I wrote this response to my school’s general interest discussion list, following a controversial discussion about the Israeli-Palestinian conflict where someone posted an email including several large image files to make their point.


From: Adam Kessel
To: …
Subject: A technical suggestion

Not to add fuel to the fire, but I would like to interject a technical suggestion:

Enclosing large unsolicited attachments is bad netiquette (see, e.g., http://www.georgedillon.com/web/netiquette.shtml #3, Action #1: “Never send large unsolicited attachments”.) [Note: this page seems to be unreliable, here is a local copy.] Students who receive their email on their NUSL accounts or from free email services such as Yahoo! have limited mailbox space, and Jeremy’s 1M attachment could conceivably block other messages from getting through. There have been cases of people actually losing job offers when the offer, sent by email, bounced because the recipient’s mailbox was full, and the employer went on to the next candidate.

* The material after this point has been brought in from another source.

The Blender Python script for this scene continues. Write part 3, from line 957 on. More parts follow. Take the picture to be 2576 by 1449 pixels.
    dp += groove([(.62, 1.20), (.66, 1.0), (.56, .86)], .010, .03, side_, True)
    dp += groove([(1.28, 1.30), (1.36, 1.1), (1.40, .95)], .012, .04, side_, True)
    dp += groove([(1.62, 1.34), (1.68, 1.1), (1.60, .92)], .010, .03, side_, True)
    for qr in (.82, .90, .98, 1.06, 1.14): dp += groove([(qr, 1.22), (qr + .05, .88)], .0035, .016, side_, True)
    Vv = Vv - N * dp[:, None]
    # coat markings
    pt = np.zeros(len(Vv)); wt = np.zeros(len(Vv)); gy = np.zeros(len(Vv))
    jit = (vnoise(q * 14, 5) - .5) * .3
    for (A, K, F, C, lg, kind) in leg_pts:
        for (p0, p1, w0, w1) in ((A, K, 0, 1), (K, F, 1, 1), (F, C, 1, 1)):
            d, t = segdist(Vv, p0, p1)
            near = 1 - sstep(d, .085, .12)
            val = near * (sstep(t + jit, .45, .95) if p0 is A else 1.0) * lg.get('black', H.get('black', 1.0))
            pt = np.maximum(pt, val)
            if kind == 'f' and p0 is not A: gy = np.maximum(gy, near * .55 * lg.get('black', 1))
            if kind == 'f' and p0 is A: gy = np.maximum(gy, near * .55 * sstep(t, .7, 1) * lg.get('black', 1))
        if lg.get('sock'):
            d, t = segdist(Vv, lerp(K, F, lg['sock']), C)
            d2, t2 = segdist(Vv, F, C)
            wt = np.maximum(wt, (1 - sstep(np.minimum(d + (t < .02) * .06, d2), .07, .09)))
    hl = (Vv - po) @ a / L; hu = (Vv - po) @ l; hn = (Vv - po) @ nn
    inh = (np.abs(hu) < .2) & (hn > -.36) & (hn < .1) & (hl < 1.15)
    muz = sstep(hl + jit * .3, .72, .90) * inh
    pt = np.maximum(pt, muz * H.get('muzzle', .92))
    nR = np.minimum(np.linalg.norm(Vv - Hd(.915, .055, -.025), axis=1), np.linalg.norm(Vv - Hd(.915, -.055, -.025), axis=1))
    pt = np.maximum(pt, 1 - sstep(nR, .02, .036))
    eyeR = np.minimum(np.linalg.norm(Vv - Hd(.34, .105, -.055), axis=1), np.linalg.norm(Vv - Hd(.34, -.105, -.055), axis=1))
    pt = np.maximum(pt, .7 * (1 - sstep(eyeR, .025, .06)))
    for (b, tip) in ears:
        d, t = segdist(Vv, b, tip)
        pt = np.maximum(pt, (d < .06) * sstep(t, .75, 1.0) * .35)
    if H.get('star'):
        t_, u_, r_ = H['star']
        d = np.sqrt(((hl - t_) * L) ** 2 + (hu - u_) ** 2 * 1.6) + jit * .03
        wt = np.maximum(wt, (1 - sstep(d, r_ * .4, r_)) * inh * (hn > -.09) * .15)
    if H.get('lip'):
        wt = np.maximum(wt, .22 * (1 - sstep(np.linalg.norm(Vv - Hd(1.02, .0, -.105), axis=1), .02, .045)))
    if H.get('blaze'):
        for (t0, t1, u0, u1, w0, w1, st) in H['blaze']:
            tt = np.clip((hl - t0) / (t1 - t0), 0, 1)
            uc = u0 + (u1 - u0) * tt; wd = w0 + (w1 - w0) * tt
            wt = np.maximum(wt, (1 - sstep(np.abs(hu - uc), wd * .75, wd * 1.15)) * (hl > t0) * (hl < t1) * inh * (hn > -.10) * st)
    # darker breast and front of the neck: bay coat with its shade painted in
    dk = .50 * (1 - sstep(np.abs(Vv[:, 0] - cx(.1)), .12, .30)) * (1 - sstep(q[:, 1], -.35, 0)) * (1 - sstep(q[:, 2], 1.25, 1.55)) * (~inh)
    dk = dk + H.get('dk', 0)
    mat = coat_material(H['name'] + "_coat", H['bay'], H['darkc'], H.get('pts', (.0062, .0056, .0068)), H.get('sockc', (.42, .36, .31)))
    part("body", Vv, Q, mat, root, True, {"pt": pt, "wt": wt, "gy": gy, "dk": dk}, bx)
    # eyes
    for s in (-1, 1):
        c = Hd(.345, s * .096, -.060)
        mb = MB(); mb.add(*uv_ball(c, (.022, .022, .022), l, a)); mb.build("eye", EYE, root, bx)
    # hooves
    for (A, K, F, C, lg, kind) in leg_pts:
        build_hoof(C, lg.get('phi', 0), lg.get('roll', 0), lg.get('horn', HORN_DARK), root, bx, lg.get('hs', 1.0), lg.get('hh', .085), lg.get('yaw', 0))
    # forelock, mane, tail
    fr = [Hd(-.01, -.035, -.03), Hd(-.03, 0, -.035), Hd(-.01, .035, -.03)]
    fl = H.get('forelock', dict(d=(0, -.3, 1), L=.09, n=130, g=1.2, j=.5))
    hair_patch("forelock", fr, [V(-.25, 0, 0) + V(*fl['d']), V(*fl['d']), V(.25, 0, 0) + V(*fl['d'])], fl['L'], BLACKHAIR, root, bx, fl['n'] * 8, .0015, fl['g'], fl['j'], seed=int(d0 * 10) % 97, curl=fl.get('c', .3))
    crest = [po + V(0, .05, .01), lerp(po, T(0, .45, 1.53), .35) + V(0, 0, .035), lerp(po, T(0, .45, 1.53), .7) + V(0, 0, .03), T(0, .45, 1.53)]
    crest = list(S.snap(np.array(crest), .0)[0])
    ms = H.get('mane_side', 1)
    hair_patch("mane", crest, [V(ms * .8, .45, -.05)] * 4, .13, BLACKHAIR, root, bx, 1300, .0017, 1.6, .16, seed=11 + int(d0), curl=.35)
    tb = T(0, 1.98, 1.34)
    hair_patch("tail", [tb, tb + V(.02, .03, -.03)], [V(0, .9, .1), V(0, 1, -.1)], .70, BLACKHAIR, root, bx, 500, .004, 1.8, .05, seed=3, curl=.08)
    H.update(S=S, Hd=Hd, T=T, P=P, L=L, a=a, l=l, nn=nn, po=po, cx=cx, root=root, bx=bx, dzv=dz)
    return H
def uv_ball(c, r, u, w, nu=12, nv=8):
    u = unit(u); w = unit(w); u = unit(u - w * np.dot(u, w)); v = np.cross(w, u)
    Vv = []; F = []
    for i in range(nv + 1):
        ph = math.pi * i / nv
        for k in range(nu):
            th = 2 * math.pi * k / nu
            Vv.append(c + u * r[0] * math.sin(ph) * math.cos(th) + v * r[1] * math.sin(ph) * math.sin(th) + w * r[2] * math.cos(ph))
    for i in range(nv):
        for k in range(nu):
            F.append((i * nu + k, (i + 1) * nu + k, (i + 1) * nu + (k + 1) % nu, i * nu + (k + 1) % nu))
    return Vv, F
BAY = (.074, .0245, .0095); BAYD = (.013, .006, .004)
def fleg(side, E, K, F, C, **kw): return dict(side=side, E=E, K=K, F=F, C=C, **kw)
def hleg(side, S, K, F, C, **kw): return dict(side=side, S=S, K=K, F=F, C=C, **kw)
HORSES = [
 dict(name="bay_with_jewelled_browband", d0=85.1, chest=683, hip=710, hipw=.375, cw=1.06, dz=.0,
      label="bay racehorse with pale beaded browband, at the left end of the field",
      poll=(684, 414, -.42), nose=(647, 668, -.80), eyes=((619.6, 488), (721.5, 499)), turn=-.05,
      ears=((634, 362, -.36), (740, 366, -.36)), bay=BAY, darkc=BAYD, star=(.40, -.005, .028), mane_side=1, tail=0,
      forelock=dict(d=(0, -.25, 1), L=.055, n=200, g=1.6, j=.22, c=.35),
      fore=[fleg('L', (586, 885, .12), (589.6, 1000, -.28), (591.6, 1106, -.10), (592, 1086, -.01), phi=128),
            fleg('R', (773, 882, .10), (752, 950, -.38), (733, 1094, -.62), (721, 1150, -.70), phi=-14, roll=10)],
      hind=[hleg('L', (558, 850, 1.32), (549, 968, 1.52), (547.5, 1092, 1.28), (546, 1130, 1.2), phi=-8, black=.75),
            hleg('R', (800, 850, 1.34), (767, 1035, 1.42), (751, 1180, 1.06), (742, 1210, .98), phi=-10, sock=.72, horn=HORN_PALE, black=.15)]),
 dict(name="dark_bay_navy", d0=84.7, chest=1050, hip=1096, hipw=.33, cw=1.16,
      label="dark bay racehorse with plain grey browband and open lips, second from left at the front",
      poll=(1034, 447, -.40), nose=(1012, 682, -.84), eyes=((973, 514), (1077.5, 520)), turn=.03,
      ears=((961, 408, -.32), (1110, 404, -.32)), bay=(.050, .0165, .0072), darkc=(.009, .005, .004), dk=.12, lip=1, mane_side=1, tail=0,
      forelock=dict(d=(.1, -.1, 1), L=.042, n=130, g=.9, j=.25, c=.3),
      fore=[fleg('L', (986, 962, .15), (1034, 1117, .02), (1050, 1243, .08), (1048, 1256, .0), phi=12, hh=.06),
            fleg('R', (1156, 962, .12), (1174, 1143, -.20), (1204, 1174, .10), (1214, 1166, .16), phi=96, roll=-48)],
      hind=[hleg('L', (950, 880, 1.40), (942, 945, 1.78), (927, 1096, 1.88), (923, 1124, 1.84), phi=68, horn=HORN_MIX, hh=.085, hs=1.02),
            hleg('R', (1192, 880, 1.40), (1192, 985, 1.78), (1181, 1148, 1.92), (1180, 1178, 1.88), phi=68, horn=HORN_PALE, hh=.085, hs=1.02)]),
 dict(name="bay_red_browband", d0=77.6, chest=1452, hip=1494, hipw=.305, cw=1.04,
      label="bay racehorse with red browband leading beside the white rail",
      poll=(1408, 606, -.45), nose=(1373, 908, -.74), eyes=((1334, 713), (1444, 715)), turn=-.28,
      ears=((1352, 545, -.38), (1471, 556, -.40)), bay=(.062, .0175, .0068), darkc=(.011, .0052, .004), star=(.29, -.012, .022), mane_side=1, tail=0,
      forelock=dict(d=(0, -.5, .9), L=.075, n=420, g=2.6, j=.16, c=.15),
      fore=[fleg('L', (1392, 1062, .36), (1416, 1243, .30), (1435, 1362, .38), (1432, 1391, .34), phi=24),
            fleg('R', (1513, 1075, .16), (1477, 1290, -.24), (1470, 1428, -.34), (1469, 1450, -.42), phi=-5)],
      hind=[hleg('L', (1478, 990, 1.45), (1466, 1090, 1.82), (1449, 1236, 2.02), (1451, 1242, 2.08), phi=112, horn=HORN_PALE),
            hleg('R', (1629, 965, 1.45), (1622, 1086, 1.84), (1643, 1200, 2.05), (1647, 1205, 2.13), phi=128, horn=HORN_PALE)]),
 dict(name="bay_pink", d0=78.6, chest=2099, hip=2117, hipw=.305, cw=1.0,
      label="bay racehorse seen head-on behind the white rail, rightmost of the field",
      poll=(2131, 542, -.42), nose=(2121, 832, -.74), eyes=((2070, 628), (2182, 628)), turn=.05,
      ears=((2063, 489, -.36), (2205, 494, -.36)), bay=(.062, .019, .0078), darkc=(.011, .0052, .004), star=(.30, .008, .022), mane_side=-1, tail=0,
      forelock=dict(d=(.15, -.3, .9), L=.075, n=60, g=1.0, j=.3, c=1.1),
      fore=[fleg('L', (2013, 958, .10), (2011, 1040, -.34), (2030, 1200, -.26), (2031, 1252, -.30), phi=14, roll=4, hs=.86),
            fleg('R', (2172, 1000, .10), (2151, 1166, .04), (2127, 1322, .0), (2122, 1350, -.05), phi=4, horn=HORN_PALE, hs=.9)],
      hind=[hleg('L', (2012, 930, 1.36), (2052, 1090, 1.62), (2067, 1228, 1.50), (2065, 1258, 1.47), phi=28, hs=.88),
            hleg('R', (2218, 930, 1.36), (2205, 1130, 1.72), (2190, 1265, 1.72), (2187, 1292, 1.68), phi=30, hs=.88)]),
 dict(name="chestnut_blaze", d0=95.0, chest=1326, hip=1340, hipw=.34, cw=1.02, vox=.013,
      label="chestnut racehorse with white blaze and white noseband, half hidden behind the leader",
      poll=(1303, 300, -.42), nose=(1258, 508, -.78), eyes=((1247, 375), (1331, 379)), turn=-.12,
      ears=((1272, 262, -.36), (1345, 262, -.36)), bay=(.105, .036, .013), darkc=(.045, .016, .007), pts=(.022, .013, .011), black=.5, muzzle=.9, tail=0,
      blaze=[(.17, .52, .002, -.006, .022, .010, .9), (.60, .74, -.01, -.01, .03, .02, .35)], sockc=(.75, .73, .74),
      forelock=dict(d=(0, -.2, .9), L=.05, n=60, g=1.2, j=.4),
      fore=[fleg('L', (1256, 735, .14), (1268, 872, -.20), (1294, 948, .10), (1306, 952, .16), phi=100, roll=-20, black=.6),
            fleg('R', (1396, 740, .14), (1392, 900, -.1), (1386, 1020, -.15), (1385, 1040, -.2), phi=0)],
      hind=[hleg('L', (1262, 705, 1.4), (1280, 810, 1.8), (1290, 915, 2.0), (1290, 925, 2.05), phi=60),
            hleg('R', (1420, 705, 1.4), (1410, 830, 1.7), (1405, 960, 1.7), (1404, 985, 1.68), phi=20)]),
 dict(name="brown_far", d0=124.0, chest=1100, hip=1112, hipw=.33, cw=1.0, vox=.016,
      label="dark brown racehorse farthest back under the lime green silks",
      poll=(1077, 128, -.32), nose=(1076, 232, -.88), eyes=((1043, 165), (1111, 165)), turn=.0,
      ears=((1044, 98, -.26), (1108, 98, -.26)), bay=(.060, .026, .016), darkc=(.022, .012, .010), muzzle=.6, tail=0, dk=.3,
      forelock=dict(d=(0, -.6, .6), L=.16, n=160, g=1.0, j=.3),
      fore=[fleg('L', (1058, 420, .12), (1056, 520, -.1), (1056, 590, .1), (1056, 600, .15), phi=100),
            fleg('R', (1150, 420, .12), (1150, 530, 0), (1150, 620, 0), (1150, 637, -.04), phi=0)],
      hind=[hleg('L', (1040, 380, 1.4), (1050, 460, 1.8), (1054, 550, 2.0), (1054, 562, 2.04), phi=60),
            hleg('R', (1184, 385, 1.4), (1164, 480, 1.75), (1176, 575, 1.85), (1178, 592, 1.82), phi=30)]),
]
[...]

A much better approach would be to post links to the images you want people to see. It’s almost certain that all of the images that were enclosed in the message are already available online. Rather than duplicate the 1M of images 1000 times in the mailbox of each and every member of the law school community (taking up 1000M or 1 gigabyte of space), you could simply post links to the images. Also consider that many people download their email over a slow modem connection, and this one message could easily take 10-15 minutes to download. For some this will also mean a higher phone bill.

If the images aren’t already online, there are plenty of free sites that will host your images, and then you can provide links to these. Just search google for “free image hosting”.

We should all support a right to free expression and debate on important issues in this community. Our message is likely to be taken more seriously, however, if it is done with respect for the resource impact of our mode of communication.